Inflight entertainment is a solid option and has rarely failed me in the past. The problem with a fourteen hour flight, though, is that you can watch three movies and still only be halfway there- the inflight tracking of your trip progress mocking you by appearing to have barely moved. That’s when to look for the epic movies, the three hour, cinematic “masterpieces” like Titanic or The Revenant; basically anything with Leonardo Di Caprio in it. Concentration might be difficult, but feel safe in the knowledge that those films aren’t going to end quickly. Even if you find watching films about doomed romances, set on sinking ocean liners, as enjoyable as a forced lobotomy, it has the ability to put you to sleep quicker than a sleeping pill. I’ve never seen the end of Titanic on a flight. I usually wake up drooling on myself looking at the home menu of the inflight entertainment. I think that’s a win.

The temptation to wipe yourself out with alcohol is always strong.
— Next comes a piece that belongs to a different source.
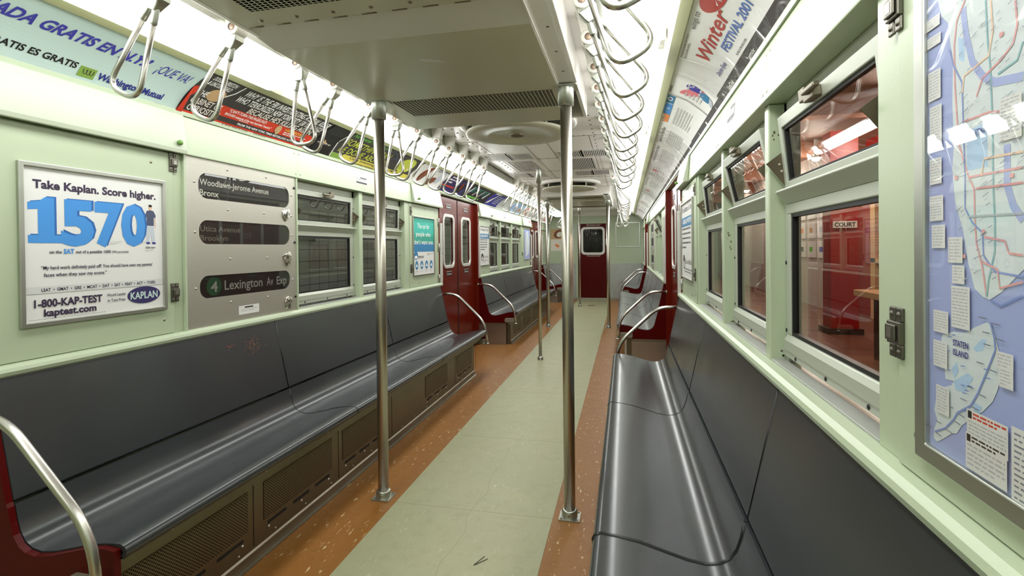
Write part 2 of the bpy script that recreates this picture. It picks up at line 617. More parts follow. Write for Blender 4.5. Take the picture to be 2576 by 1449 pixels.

That little trolley rolling past with novelty size bottles of booze can become tempting. But being drunk in a confined space can cause more issues than solutions, although it may encourage sleep. Dehydration on a plane is an ever-present entity and a trolley load of free alcohol will only encourage that. Besides, getting up and down from your seat to go to the toilet for fourteen hours probably won’t endear you to your neighbours.

As excited as I was to be heading to America for the first time, I knew that I had a long time to spend in transit in order to get there. It’s not as though travel time is a dirty little secret that travel agents don’t tell you about, it’s just that in all the hype of going on holidays, you can forget about the long period of uncomfortableness it takes to get you there. No matter how many trips you have been on, time in airports and on planes doesn’t get any easier. It will always remain a non-negotiable of overseas travel. Regardless of how much you hate it, you will always have to deal with it.

Wayward Tip: Be prepared to have multiple forms of entertainment handy. If that means downloading an extra game on your phone or taking an external hard drive and laptop, so be it. No one said getting there was going to be easy. Just do whatever it takes to keep the boredom at bay.